You knew that it was going to be a weird event when Apple let all of its hardware announcements slip via press releases, ensuring that only its services had the stage for today’s event. Though I have mostly left my tech writing life behind, my years at Macgasm make watching every one of these a reflexive habit.
I don’t think if I would have gone back to myself five years ago and said that Apple was going to sell a credit card, a game streaming service, a newsstand app, and tv streaming all in the same day I would believe you.

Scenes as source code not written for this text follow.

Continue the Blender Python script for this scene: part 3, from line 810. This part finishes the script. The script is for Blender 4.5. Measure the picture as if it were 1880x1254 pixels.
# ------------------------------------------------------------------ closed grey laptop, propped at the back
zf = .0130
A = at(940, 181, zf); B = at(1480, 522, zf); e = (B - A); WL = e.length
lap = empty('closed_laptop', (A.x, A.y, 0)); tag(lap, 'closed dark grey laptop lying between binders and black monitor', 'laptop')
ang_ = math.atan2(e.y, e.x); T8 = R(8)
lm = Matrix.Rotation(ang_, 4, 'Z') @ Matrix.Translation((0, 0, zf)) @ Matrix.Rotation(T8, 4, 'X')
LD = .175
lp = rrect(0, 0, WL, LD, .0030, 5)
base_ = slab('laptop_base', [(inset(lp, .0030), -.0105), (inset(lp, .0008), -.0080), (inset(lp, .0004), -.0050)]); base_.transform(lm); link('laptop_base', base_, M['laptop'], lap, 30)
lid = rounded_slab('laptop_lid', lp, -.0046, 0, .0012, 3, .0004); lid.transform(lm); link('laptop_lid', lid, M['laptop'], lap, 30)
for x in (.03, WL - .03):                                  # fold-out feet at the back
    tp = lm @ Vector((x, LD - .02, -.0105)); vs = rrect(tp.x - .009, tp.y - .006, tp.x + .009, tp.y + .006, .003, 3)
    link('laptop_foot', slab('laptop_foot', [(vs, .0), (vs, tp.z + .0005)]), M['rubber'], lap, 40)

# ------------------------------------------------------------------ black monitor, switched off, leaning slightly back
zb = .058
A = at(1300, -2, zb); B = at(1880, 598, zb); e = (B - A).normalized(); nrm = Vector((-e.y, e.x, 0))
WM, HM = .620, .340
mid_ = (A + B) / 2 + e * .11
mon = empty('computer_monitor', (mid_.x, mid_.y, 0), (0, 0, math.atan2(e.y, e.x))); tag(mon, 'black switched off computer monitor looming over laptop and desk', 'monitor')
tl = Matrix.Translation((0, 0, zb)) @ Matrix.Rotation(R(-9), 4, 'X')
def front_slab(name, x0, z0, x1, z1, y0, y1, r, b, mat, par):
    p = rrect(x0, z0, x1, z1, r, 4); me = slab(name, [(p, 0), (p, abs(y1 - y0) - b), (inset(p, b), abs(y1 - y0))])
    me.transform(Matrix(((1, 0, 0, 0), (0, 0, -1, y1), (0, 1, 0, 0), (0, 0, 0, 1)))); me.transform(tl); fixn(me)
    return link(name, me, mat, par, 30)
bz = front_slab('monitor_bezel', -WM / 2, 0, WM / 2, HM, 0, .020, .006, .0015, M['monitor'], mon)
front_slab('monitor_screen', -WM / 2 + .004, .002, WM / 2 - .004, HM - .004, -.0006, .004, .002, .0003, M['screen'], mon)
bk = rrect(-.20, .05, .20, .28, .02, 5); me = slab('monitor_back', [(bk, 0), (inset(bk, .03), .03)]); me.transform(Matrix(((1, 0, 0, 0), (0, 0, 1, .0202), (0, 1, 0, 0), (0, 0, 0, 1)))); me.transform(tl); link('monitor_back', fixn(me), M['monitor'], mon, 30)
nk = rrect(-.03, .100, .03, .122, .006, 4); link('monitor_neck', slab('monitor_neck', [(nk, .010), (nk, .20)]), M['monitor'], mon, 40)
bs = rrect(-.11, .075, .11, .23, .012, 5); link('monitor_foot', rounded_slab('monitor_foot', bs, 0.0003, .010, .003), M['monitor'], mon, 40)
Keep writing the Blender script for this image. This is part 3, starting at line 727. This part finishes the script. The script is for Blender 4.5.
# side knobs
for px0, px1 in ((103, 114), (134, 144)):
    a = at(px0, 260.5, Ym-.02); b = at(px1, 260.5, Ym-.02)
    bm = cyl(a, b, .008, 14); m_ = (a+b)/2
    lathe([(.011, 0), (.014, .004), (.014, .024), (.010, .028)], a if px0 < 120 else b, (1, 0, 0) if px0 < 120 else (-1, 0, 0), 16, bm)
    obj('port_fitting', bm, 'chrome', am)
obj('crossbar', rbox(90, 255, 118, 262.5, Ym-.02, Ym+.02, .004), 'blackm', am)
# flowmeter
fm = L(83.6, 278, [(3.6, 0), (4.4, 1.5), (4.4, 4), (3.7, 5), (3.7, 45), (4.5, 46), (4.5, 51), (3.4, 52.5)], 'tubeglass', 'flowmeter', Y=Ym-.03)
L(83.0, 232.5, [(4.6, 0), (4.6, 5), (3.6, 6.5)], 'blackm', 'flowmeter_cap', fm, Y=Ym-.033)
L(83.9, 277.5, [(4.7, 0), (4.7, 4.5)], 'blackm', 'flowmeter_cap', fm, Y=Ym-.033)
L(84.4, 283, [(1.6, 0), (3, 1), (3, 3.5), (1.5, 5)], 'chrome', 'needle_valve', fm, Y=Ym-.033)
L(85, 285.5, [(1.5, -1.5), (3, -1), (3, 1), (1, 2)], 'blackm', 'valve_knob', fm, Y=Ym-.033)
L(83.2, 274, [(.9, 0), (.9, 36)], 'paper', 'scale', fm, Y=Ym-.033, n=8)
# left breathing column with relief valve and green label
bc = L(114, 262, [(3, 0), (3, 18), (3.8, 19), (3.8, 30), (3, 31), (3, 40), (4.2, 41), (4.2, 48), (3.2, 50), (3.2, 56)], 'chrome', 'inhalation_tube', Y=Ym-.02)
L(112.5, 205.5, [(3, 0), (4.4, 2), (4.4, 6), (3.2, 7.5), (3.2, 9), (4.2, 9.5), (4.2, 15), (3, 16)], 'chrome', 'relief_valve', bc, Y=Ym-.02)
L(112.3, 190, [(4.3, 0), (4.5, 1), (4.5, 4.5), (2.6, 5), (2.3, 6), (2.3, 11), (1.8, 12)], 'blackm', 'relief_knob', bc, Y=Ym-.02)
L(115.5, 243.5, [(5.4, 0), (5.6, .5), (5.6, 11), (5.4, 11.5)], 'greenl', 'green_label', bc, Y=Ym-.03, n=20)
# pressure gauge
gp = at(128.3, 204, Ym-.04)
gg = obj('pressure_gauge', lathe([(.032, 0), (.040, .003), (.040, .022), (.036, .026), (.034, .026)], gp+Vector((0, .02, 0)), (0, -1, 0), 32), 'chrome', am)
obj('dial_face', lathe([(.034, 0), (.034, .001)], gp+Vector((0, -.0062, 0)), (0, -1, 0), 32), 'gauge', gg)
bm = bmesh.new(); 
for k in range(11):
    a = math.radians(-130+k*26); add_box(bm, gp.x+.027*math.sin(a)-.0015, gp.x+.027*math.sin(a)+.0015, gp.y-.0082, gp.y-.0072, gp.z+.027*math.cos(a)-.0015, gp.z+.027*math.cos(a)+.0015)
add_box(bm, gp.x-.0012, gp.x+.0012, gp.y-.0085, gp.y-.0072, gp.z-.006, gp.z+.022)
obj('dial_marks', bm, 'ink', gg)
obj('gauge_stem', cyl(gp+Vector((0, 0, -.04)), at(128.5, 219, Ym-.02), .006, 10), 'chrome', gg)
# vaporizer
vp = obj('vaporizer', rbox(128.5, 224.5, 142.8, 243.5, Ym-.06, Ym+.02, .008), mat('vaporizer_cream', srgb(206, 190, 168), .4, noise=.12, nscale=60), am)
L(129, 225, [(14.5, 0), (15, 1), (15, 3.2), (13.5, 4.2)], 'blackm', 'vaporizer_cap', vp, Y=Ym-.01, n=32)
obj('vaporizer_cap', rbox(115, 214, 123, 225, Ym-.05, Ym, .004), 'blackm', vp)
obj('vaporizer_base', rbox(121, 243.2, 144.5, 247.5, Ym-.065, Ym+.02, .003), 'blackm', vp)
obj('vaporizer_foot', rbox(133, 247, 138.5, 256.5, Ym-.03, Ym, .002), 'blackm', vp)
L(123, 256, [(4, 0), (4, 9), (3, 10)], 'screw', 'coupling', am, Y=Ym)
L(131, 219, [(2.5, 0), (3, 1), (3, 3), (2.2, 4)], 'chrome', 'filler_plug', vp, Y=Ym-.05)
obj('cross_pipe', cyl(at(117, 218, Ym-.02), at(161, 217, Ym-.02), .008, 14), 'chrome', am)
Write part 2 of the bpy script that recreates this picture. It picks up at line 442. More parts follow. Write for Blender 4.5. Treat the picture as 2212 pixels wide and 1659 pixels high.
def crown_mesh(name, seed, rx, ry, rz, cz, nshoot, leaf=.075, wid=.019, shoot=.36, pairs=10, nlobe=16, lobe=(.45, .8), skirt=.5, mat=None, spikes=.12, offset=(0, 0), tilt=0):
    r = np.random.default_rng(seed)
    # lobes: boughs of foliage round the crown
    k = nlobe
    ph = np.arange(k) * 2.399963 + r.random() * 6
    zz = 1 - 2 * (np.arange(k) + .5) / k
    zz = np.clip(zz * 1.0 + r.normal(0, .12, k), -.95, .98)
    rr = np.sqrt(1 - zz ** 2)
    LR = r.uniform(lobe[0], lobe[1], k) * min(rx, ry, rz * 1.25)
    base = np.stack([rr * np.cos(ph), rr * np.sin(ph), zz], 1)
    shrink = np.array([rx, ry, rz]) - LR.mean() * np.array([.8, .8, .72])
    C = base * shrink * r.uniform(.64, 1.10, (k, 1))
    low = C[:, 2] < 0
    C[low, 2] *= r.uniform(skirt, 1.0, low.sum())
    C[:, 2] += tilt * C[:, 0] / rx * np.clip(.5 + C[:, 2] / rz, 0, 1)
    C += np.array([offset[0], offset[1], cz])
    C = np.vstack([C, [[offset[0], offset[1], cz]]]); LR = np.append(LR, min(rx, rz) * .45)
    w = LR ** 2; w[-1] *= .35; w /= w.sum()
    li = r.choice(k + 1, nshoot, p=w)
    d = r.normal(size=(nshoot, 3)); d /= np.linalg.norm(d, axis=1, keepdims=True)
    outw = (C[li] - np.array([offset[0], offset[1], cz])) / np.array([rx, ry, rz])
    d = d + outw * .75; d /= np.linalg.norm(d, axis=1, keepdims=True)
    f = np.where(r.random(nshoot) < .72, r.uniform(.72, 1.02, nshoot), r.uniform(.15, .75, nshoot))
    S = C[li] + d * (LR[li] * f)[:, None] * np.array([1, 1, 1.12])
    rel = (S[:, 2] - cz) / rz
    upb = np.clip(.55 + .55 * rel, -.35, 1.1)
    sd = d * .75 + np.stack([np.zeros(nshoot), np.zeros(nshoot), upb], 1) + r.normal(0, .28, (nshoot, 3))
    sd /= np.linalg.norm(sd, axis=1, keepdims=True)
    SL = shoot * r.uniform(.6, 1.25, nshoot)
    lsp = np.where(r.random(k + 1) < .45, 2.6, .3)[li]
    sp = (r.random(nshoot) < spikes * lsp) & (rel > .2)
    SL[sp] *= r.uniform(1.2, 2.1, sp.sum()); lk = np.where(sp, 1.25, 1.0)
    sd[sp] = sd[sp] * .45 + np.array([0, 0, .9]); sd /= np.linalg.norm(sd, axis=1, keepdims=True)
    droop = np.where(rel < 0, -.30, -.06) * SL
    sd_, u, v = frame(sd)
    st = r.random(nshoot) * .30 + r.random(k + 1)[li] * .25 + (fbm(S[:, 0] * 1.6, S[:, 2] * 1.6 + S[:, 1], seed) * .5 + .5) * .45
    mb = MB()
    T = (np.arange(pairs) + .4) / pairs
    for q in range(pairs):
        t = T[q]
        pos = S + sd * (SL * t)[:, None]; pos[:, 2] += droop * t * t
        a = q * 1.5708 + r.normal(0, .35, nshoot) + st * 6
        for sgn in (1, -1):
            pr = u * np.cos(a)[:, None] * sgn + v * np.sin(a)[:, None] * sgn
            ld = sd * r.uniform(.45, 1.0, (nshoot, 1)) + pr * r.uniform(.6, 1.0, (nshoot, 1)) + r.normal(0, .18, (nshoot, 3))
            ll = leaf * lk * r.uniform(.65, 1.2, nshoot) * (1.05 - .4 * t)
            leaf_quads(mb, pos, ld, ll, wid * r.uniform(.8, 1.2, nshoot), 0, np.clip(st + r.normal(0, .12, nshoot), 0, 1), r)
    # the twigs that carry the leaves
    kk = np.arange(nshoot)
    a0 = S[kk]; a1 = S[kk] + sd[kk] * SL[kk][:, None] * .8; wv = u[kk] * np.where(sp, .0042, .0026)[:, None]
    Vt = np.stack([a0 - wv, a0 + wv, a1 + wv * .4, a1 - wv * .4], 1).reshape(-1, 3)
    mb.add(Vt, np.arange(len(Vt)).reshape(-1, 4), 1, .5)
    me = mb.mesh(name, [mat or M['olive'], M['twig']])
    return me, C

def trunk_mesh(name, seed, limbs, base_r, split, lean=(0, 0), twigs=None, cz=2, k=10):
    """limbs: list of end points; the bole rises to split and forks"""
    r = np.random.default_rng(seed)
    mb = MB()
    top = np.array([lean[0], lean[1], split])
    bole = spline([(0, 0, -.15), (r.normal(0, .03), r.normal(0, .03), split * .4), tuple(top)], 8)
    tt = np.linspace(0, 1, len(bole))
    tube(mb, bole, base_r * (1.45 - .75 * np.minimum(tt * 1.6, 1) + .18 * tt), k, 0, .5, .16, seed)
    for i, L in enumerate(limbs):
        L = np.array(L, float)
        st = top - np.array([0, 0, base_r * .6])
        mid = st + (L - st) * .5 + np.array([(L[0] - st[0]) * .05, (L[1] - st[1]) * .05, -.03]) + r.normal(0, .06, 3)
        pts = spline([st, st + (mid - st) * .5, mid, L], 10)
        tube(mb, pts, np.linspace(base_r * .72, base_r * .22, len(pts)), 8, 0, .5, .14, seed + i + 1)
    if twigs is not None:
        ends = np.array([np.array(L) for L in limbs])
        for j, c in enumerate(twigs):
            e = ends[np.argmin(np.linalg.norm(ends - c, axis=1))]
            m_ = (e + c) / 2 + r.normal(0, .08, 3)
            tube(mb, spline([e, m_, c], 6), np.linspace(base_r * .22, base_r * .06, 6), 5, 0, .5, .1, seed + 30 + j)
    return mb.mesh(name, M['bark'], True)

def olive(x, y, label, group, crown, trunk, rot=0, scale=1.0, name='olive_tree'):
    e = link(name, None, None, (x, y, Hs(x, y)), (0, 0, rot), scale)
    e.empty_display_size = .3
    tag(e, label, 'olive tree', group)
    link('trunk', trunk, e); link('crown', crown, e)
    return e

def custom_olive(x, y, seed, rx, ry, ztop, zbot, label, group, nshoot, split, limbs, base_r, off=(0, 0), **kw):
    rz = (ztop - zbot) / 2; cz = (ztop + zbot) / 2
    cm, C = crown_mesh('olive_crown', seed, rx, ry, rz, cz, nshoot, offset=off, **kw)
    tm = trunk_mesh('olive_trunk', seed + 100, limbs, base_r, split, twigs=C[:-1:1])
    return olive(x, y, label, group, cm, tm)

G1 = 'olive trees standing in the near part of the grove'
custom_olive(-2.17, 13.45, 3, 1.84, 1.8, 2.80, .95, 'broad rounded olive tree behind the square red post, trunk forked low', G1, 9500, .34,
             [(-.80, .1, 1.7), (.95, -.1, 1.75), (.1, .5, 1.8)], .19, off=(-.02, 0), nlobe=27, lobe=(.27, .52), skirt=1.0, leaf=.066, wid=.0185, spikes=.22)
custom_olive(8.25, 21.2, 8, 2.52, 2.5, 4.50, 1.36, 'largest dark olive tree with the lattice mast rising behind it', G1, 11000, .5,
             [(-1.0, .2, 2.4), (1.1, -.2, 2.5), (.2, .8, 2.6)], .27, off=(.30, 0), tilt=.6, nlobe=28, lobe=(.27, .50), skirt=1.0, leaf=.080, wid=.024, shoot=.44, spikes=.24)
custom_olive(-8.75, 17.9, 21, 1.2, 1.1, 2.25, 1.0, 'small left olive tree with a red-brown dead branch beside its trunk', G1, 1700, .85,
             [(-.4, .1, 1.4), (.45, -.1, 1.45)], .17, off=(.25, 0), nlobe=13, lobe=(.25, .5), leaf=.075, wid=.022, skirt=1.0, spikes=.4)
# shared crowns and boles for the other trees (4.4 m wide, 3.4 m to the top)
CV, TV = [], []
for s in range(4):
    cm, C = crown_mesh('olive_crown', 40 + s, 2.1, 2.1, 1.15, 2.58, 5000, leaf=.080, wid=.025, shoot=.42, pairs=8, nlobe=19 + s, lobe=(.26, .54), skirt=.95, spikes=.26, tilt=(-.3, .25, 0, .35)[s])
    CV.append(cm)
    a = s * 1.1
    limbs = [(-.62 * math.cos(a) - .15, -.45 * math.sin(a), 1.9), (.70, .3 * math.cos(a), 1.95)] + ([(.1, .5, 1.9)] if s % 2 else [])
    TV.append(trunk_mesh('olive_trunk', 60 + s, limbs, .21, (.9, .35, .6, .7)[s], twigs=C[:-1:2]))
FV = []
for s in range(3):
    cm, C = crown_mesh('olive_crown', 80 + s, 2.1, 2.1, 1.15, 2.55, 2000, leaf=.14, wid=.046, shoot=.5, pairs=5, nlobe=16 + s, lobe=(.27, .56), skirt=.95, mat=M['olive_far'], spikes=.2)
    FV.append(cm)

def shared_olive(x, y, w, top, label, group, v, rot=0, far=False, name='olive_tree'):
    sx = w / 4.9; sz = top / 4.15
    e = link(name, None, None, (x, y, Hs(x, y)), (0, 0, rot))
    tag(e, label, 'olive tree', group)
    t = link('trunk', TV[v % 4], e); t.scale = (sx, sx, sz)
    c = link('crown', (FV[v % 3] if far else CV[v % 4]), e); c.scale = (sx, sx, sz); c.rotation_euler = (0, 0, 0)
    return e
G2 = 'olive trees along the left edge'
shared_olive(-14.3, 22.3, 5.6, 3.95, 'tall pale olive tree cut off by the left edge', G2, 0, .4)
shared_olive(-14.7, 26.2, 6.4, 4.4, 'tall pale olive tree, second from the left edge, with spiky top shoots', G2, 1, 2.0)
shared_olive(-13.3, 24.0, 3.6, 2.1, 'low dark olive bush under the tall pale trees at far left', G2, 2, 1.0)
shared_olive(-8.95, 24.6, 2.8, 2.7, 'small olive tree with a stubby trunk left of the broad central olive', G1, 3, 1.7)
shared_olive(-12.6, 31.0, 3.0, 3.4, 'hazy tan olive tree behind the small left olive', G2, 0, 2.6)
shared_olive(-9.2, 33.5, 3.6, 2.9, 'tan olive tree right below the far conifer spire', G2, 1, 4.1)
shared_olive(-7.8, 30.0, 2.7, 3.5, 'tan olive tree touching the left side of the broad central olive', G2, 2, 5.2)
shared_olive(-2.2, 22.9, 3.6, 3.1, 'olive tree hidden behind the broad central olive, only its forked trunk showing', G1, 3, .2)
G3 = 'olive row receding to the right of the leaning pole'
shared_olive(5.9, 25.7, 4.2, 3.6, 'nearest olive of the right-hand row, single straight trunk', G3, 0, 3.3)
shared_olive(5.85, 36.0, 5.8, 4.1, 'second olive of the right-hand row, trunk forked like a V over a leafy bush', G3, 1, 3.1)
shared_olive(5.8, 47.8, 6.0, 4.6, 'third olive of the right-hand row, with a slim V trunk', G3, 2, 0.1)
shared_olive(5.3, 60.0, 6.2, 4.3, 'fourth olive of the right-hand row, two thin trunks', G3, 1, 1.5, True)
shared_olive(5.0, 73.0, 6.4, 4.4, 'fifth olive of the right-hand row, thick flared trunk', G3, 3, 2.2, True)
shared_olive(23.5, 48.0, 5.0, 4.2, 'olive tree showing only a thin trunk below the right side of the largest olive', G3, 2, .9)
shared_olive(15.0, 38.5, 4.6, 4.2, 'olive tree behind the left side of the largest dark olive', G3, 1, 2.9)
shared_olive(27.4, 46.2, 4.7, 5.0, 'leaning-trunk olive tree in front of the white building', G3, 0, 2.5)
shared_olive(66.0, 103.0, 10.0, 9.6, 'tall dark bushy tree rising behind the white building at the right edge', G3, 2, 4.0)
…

While I get that cheering for a credit card is likely the peak of forced employee enthusiasm, I don’t really understand the hate. Banks suck, the credit card you use for Apple pay and iTunes is likely your primary credit card. Ensuring you don’t even need to pay interest outside the walled garden gives you a couple of extra turns in the labyrinth to ditch the Apple ecosystem. It was a dumb thing to give any stage time to, but it does appear that Apple at least believes that they can make credit cards better.
Rebranding Texture and throwing in some newspapers is a good idea. They seem to have used their existing deals to try and relaunch the same plans they did back when Newsstand was a magazine app store. The Daily may have failed, but another run at digital-focused magazines might not.
The solution to how terrible freemium gaming has been is subscription services. PlayStation and Xbox already have services to get you a catalog of older games. Nintendo includes a classic gaming library with their online service. Apple brings the model to mobile with the same aplomb that they invented something everyone else is already doing. It’s the company’s trademark at this point. However, the games shown do look like they are pushing the envelope on quality for mobile games. I’m cautiously optimistic that this might work out as a way to support small studios, as well as ambitious projects from the majors.
Combining an Apple version of Amazon channels with a front for a bunch of cable channels looks to be what was initially rumored as the Apple TV years ago. The interface is good, and it already has the two biggest cable providers out there. I would bet getting both of them has been the delay in rolling this out. My TV service isn’t here, so it will continue to be an aggregate search to figure what, if any, services offer a movie.
The original shows were meant to be the centerpiece, and they attempted to spread across genres in different ways. Kumail’s section just shows that companies should just hire stand-ups to host these things. His show presenting human stories of immigrants looks like it could be a modern take on Studs Terkel.
I’m in on this for at least the Amazing Stories remake. I think this was put after the service aggregator because they want to ensure you think of them last when removing subscriptions cause your streaming services outweigh your old cable bill.
To ensure that books didn’t get jealous, Oprah is bringing her book club to iOS and the Mac. I am amazed at how much sway she still has over the media, but I am probably completely outside the target demo. Hopefully we can eventually get a sci-fi book club from NK Jemisin or a fantasy club from Neil Gaiman.
Services Apple seems to have all the pomposity and production of old Apple. In place of glowing white rooms, we get tight trailers talking about the power of stories. Time will tell if this all works as we near an era with all computing hardware is commodified. That said, the company that opens the day with a tribute to Saul Bass at least looks like it is having fun. Something the white box Apple didn’t seem to be doing anymore.